At the same meeting, a representative from the Chamber of Commerce read a statement denying that relocation was a racial problem, noting that the project would destroy more houses owned by whites. The whites, of course, could move where their money would take them.

Most of the city's leaders, "didn't care, and they didn't want it (integration) to occur," said Dubose, at the time the head of the NAACP's housing committee. "They felt you should be happy with what you had and where you were, and you would be told that."

Black leaders "raised the devil," said Joel Ferguson, who at the time was a playground director at Main Street School, but would be elected as Lansing's first black city councilman in 1967. "But the mass of people ... there was not a feeling of empowerment."

Albert Kelley stands above  I-496 near W. St.

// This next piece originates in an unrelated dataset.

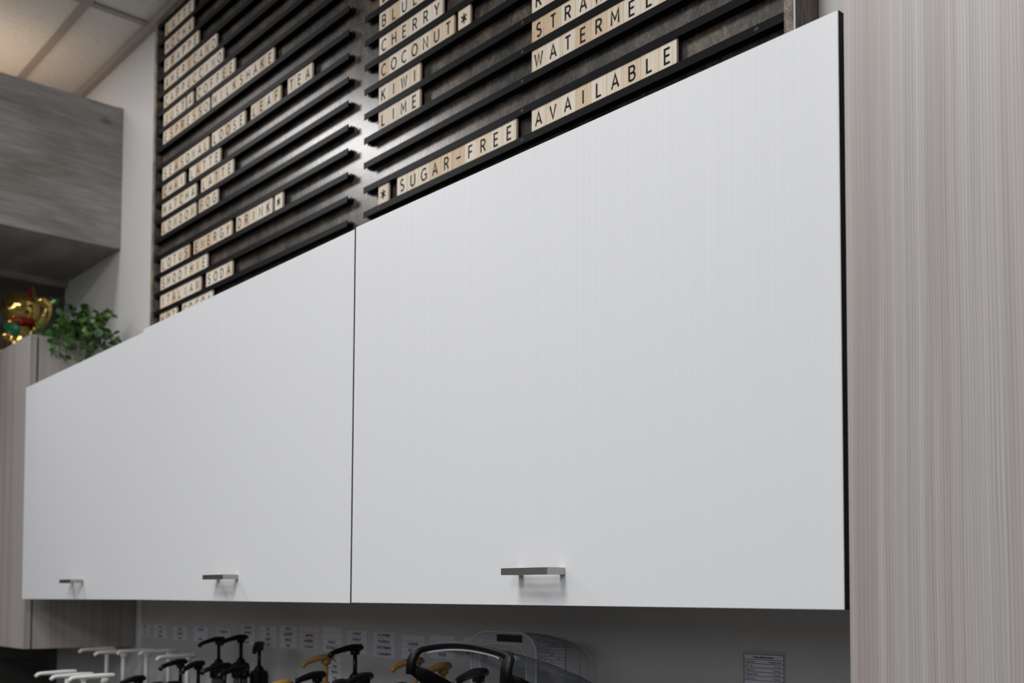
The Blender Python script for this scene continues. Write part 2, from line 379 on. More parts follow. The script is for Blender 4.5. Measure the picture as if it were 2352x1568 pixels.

Joseph in Lansing Monday Feb. 9, 2009.  Long ago, Kelley says he was  forced to sell his former home on W. St. Joseph to make room for the freeway.

The fights over housing would drag on for years. In the meantime, people's homes were being bought and razed. Some fought it as best they could.

"Wasn't any of the home-owners in that area satisfied with what they got," said Albert Kelley, 86. "We had lawyers. We was meeting with them. Wasn't nothing we could do."

He bought the house at 1605 W. St. Joseph St. in 1960 for $18,000. The highway department gave him $14,000 five years later, he said.

"It was a nice house, well-structured house," he said.

Kelley would never buy another.

The sense of being done wrong was only exacerbated by the fact that people in another section of the city, whose homes were being bought by Oldsmobile, were getting comparatively princely sums.

Riddle bought his house on Main Street for $8,000 in 1962 and sold it to Oldsmobile in 1969 for $33,000.

Bill Lett didn't get anything at all.

He'd worked his way up from selling diapers and ladies' stockings door-to-door to opening a clothing shop. Lett's Fashions was at 627 W. St. Joseph. He'd been there a decade when the highway came, but he didn't own the building.

"It was really, really tough," said Lett, who now owns Lett's Bridal & Formal Wear, "and it just made you work that much harder for less. You worked 20 hours a day, and you ate beans at night and prayed that you lived to the next day."

As for other black-owned businesses in the neighborhood, "After the highway, just about all the people never reopened up," Lett said.

A 'blessing' for some

Hortense Canady, left, and her husband Clinton Canady Jr. in 2009 in the home they had lived in since 1957.  The Canadys used to live at 832 West Main Street, now in the route of I-496.

On the wall of the Canadys' home, there is a Norman Rockwell print, two black girls standing in a driveway with a moving truck beside them, exchanging curious looks with a group of white children.

Clinton Canady calls the highway "a blessing."

"It allowed us and a bunch of other blacks to be able to move away from there," he said. "It took out a whole lot of the place where we lived, but we were able to get other places that were better."

Hortense Canady, who was the first black person elected to the Lansing Board of Education and fought the battles of integration, agreed.

"We're here," she said simply, "and our children are better. They have better houses."

 

Still hurting

But the old neighborhood is not so long gone for some.

Johnson still tears up when he talks about it. He said he can't drive down Main Street "without thinking about my home, my life, my neighborhood. I guess being raised on the west side was very much who I am."

Standing in what used to be his front yard, the hum of traffic drifting up from highway below, Kelley said he'd rather leave it all in the past.

"I never thought about coming back to look at it," he said, "because you wasn't satisfied with the way you were taken out, and so it was a place you just didn't want to be thinking about."